A coté de cela, des discussions sont en cours pour que l’Etat français puisse réassurer en partie le stock des engagements (garanties) pris par les assureurs crédit avant les mesures de confinement.
Ce stock était en effet élevé et les assureurs pourraient surréagir à travers leurs mesures de prévention si l’Etat n’intervenait pas pour stabiliser dans le temps les engagements déjà pris. En effet, il nous semble évident que la reprise économique se fera de façon progressive selon les pays, et les assureurs doivent garder la capacité de s’adapter et d’accompagner ce nouveau cycle afin de maintenir cette confiance dans le crédit interentreprises et faciliter le financement.
Quelles sont les conditions d’éligibilité des entreprises pour bénéficier des produits CAP, CAP+, CAP Export ?
Le dispositif s’adresse aux entreprises basées en France, bénéficiaires d’un contrat crédit émis en France, et qui réalisent moins de 1,5 Md€ de CA. Ce montant nous semble d’ailleurs bien limité compte tenu des enjeux des grands groupes Français notamment à l’international.
Quels sont les défis des assureurs crédit pendant la crise ?
Les organismes de contrôle et de supervision veillent à ce que les assureurs crédit respectent les règles prudentielles (Solvabilité II). Les assureurs crédit sont également tenus de respecter des principes de transparence et de prévenance au titre de la convention de 2013 qui les lient à la Banque de France.
Afin de traverser cette crise sans précédent, un nouvel équilibre est à trouver entre les mesures de prévention nécessaires et l’accompagnement des assurés. En tant que premier courtier à capital familial, Verspieren via sa filiale Verspieren crédit & finance intervient au quotidien auprès de ses clients afin de négocier des solutions pour faciliter le transfert de risque et l’augmentation des garanties. Nous agissons en facilitateur du crédit fournisseur comme tiers de confiance.
Plus que jamais, il est nécessaire de prioriser le crédit fournisseur et d’adapter chaque contrat pour favoriser la reprise économique.
Quelle comparaison peut-on établir entre les réactions des assureurs crédit en 2009 et en 2020 ?
Les réactions sont complètement différentes. En 2009, les réactions n’étaient pas homogènes, certains assureurs ont anticipé la crise, d’autres l’ont perçue un peu plus tard, leurs réactions n’étaient donc pas synchronisées. En 2020, compte tenu de la brutalité de l’événement, la première réaction des assureurs crédit a été d’apporter de la souplesse à un grand nombre de contrats, notamment en décalant des échéances contractuelles pour éviter des déclarations trop hâtives en termes de sinistre, et éviter ainsi « un effet domino » redouté.
Pour autant, les prévisions en termes de sinistralité sont inquiétantes et des secteurs entiers doivent très vite se réinventer pour regagner en productivité.
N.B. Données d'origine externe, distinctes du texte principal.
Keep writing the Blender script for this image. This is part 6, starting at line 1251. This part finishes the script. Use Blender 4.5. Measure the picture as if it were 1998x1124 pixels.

Le marché est donc sous tension et nous sommes extrêmement sollicités pour de nouveaux programmes de protection et de financement par des sociétés qui n’en disposaient pas.
L’expérience de 2008 a permis de trouver une solution rapide avec la mise en place des garanties CAP. Aujourd’hui, ce dispositif doit être complété si l’on veut pérenniser le crédit interentreprise en sortie de crise et optimiser le financement B2B.